Alejandro et Stephan Guttiérez

Qui vous a initiés à la musique?

S.: C’est venu de nos voyages en Équateur durant l’enfance. Là-bas, on y entend de la musique tout le temps, dans la voiture, dans les rues, c’est tellement bruyant. C’est pourquoi, dès notre enfance, nous avons toujours été liés à la musique. J’ai commencé à jouer de la guitare à 10 ou 11 ans. Mais que de l’harmonie classique. À l’adolescence, on a commencé à écouter plus de choses.

A.: J’ai commencé à jouer de la guitare parce qu’il en jouait. Alejandro est parti pendant un an en Équateur, et c’était une façon de recréer l’atmosphère qu’il y avait à la maison. Dans mon cas, c’est donc un mélange entre voyager avec notre mère et entendre mon frère jouer de la guitare, une guitare qui était celle de notre père. C’est comme si ça venait de la famille, à travers les deux parties.

S.: Notre grand-père était un grand amateur de boléros. Son artiste préféré était Julio Jaramillo. Je me souviens qu’il nous a mis la chanson «Nuestro juramento» et qu’il s’est mis à pleurer parce qu’il était tellement ému par les paroles et le début de la mélodie. C’est la première fois que j’ai vu que la musique peut vraiment vous toucher si vous ne vous contentez pas de l’écouter. On peut aussi la ressentir. Notre grand-père nous a beaucoup inspirés en nous disant que si nous voulions faire de la musique, nous devrions le faire avec des sentiments.

Vous avez de belles moustaches, des chapeaux, des chemises de cow-boy. Vous aimez cultiver un certain style?

A.: Bien sûr. Je pense que les visuels et l’image de marque sont importants, c’est ainsi que l’on peut entrer en contact avec un certain public. Nous sommes très attachés à ce genre de choses.
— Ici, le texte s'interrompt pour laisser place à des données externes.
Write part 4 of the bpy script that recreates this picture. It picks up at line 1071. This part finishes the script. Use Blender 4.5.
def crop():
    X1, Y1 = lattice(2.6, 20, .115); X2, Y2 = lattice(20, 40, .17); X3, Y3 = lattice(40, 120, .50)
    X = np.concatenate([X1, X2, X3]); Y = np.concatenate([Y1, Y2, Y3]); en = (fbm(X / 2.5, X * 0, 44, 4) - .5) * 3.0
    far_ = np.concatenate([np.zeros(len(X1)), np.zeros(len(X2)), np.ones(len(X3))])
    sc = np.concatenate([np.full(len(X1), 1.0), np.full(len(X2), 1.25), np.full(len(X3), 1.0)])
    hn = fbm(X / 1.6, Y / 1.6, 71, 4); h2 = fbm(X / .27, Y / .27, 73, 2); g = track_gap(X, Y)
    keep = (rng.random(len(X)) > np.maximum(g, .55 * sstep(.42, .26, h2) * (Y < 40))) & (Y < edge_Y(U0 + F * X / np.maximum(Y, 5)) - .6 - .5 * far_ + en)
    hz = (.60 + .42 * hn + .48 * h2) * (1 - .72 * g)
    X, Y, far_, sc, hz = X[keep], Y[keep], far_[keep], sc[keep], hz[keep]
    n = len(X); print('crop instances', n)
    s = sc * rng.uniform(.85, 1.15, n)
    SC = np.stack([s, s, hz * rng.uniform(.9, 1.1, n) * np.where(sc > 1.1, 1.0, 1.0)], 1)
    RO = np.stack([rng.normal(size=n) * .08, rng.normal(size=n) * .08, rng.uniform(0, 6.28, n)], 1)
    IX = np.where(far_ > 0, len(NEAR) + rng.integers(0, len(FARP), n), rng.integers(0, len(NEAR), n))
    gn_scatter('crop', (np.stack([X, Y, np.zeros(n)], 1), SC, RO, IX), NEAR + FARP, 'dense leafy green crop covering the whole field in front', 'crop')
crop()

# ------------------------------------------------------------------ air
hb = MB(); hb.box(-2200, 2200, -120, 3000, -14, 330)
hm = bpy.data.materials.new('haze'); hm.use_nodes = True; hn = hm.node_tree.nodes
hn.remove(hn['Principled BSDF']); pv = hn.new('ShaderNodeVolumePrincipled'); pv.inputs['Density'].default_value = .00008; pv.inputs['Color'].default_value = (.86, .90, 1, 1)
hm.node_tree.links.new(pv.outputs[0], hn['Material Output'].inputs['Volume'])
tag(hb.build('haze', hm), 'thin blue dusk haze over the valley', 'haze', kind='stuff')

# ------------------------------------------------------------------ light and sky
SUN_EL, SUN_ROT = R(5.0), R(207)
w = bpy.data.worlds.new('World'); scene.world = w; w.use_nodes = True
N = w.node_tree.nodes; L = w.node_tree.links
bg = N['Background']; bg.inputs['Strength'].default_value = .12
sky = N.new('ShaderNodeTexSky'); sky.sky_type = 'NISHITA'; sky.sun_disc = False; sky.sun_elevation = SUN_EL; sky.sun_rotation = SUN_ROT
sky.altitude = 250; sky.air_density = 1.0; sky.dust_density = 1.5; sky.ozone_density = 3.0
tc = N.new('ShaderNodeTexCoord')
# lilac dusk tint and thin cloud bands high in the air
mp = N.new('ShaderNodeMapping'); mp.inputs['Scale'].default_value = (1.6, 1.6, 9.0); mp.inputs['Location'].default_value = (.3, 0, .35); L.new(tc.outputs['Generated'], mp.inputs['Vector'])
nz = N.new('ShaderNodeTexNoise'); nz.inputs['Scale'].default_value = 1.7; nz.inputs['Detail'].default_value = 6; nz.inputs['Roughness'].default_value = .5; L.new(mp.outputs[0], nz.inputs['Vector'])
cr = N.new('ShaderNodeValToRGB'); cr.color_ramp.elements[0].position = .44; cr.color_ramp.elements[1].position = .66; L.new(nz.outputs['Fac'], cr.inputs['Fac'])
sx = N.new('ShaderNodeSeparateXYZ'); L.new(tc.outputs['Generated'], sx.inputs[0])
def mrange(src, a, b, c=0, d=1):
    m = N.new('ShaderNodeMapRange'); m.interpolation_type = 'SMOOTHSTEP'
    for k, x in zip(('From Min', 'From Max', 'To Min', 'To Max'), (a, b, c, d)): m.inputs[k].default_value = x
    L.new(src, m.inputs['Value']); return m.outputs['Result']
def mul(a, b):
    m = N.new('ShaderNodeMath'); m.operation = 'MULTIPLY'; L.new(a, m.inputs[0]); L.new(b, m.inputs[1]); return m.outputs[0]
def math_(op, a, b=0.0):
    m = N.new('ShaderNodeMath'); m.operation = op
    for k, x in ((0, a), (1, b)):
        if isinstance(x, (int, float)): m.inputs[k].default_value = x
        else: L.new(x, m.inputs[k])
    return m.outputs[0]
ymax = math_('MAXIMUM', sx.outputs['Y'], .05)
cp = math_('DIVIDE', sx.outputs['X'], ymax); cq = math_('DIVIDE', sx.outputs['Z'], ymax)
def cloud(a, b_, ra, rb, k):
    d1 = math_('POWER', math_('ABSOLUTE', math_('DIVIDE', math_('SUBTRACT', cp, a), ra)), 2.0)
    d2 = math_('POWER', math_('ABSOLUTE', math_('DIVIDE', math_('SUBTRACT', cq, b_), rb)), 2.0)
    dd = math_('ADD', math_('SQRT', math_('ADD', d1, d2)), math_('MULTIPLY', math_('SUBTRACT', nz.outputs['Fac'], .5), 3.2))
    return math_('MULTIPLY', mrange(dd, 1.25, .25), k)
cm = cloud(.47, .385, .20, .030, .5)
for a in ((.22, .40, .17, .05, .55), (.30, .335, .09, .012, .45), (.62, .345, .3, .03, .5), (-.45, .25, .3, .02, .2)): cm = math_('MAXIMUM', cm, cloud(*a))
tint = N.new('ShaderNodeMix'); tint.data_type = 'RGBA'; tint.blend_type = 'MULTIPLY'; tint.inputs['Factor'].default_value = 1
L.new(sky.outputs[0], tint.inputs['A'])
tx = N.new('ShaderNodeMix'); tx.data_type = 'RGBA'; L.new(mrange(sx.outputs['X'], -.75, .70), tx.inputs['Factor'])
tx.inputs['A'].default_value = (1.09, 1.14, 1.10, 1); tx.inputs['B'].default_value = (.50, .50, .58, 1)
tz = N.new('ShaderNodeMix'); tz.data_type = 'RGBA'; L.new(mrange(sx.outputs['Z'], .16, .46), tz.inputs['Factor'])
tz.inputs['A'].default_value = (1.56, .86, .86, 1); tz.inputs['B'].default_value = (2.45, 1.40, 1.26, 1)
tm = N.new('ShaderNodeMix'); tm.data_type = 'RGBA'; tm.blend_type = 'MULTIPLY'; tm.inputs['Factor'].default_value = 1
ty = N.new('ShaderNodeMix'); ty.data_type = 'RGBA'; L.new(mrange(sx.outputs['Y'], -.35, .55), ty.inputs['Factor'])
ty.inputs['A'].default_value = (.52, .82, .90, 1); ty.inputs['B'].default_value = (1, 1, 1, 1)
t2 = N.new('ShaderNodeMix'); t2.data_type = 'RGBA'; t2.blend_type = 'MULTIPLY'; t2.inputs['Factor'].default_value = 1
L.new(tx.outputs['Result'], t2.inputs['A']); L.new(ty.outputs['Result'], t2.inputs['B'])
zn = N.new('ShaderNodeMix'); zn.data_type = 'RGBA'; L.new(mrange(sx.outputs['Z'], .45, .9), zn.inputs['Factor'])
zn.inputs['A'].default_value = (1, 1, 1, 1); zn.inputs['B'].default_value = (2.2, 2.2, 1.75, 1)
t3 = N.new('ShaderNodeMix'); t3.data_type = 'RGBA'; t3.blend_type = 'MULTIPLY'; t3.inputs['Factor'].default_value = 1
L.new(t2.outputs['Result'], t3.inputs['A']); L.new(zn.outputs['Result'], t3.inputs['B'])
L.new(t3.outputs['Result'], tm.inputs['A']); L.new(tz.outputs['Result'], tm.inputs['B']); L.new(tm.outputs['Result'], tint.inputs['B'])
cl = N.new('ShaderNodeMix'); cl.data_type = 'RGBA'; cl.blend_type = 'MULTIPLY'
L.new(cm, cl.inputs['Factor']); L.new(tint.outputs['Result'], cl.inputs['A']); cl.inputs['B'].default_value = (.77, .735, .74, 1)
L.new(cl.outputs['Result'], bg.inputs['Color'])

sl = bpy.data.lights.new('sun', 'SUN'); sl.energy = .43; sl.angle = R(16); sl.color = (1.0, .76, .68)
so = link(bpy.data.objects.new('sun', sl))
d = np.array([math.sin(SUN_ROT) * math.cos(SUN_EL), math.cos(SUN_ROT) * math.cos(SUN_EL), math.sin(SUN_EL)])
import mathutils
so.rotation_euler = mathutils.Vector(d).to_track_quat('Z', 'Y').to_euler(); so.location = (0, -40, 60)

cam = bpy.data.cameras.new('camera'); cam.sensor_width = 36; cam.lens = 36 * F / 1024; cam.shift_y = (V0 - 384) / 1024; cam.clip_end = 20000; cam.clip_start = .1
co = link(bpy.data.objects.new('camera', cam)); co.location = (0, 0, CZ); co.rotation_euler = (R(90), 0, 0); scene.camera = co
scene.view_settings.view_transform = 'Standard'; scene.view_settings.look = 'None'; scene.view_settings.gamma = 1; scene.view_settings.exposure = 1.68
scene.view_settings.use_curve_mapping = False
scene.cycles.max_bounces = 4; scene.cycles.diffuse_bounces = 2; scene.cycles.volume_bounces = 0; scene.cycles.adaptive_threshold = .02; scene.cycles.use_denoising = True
S.: C’est drôle, dans une interview il y a deux mois, quelqu’un nous a demandés qui était notre styliste. On n’en a pas, c’est juste la façon dont nous aimons nous habiller. Nous avons le même style et les mêmes goûts. Parfois, on se demande l’un à l’autre ce qu’on va porter le soir en concert. Si un porte du noir, l’autre va porter du blanc. Mais la plupart du temps nous n’en parlons pas, et c’est toujours assorti.